Image Credit: Everett Collection

A rep for Sylvester Stallone confirms to EW that Rocky: The Musical is being developed for a German premiere in November 2012. Stallone and boxing brothers Wladimir and Vitali Klitschko are among the producers of the show, which, according to The Hollywood Reporter, will feature a book by The Producers‘ Thomas Meehan and songs from Ragtime’s Lynn Ahrens and Stephen Flaherty (along with tunes from the movie, including “Eye of the Tiger,” “Gonna Fly Now” and “Take You Back”). It will be directed by Bloody Bloody Andrew Jackson‘s Alex Timbers.

Now, if the first thing that comes to mind when you hear the word “Rocky” is boxing, you might be thinking this has craptacular written all over it. But  let’s remember that the first film is a Best Picture Oscar winner and earned Stallone a screenplay nomination, and, more importantly, it’s a love story (the poster was of Rocky holding Adrian’s hand) — which is what the musical plans to focus on. It’s easy to forget after years of debating which training montage is best (Rocky III or IV?) how genuinely good the first movie is and what an amazing, timeless character Stallone created. Rocky looks and talks like a bum, but he’s decent and sweet enough to see the beauty in Adrian. If you ask me which scene from the movie I wanted to watch right now, it would be the end of their first date, when they’re back at his place and you see him working so hard to connect with her, not in a sleazy way but because he truly likes her. Then you have the sigh of the woman who never thought she’d find someone who’d appreciate her realizing she just had. 

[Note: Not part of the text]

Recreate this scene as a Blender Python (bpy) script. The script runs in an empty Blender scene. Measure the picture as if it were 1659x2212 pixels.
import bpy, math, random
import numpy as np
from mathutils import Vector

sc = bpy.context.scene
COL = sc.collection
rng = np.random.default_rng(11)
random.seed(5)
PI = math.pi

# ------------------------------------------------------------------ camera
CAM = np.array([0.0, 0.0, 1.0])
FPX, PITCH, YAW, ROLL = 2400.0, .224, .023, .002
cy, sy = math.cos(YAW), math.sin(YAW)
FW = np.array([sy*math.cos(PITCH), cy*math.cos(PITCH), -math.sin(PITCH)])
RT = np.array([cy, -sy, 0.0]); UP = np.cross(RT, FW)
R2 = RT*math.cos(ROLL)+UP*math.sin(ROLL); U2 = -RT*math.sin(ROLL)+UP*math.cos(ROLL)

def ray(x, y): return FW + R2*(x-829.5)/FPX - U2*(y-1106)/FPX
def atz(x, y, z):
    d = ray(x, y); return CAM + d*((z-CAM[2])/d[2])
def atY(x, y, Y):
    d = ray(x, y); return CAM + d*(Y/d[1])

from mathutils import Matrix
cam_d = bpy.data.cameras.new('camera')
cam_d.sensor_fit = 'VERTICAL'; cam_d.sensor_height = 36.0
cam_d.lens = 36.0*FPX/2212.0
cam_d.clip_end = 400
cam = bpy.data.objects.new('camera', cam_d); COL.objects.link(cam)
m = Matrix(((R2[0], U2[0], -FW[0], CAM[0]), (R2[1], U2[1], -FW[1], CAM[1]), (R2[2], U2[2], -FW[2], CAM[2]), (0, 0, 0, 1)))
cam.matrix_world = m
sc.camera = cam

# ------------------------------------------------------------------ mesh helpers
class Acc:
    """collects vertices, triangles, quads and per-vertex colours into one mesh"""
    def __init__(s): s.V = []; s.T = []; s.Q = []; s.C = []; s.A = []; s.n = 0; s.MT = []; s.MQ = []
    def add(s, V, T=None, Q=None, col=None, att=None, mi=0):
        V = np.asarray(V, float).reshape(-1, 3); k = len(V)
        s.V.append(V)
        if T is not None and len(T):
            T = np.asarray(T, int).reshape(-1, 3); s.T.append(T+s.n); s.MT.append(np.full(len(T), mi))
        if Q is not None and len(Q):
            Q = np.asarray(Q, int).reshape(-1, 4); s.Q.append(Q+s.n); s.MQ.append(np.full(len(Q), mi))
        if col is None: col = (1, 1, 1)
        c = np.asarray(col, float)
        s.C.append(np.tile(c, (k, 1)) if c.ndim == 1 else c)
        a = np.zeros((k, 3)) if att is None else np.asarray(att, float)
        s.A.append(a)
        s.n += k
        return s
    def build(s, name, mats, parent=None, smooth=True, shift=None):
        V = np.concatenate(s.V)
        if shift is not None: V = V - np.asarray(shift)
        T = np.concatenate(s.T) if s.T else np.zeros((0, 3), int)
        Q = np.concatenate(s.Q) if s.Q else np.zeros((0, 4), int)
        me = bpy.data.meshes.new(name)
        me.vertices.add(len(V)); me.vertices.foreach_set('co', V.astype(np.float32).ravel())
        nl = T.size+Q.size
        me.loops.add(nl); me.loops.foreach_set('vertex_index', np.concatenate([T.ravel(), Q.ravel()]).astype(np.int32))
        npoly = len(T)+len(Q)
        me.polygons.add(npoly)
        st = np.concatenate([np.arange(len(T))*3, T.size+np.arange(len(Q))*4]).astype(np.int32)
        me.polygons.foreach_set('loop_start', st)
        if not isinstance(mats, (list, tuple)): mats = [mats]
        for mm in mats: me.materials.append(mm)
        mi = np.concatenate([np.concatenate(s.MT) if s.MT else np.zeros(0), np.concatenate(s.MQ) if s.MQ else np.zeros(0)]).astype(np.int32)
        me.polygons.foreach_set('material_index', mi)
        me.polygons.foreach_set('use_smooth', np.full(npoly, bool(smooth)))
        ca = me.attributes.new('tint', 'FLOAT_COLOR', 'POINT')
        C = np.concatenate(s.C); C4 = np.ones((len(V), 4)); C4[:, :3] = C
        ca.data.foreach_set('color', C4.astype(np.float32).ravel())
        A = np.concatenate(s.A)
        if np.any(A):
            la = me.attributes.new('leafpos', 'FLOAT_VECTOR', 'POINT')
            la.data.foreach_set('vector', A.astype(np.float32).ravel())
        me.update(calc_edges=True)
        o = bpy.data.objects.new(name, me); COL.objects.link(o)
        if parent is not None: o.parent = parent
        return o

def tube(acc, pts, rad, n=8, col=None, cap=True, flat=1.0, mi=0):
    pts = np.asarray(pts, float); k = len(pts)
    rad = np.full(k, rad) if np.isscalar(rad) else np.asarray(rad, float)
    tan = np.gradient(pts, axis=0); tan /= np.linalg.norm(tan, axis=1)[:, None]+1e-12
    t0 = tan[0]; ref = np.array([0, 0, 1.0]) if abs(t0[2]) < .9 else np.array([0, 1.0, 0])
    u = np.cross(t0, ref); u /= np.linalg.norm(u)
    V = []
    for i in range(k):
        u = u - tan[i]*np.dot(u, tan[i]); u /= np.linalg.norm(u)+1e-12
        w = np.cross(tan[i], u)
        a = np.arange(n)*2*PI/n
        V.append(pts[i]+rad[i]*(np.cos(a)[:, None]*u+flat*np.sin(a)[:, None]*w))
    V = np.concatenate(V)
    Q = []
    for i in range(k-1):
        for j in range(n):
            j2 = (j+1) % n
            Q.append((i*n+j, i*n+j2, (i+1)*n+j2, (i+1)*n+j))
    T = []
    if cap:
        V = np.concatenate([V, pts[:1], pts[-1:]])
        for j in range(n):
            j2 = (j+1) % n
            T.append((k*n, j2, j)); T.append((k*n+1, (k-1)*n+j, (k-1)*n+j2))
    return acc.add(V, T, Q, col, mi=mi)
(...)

Tonally, the musical will be a challenge. Rocky’s dramatic doubt-filled moments that give the script weight are the same ones that could sound cheesy leading into a song. But if they can strike the right balance, get a Hugh Jackman-type to play the lead, and keep you from laughing when you’re not supposed to (remember there’s a lot of humor in the screenplay, too), imagine how incredible it would feel to be sitting there and have “Adrian” run past you on her way up to the ring on stage after the final bell. (You know she’s coming down the aisle through the audience and dropping her red beret.) If it’s good, this is a story that people want to relive. It’s the definitive underdog tale, and not just in sports, but also in love and life. That message of “all I wanna do is go the distance” only gets more powerful the older you get. It’s why I’ll never be able to listen to “The Final Bell” without tearing up because it reminds me of the heart my late father showed during his six-year illness and the courage, grace, and pride associated with those final moments.

Plus, honestly, at least this way, Stallone is bringing something new to the story, and not just allowing Hollywood to remake it.

Are you willing to give Rocky: The Musical the benefit of the doubt? What recommendations do you have for producers? (How should they do the running of the art museum steps? Escalator?)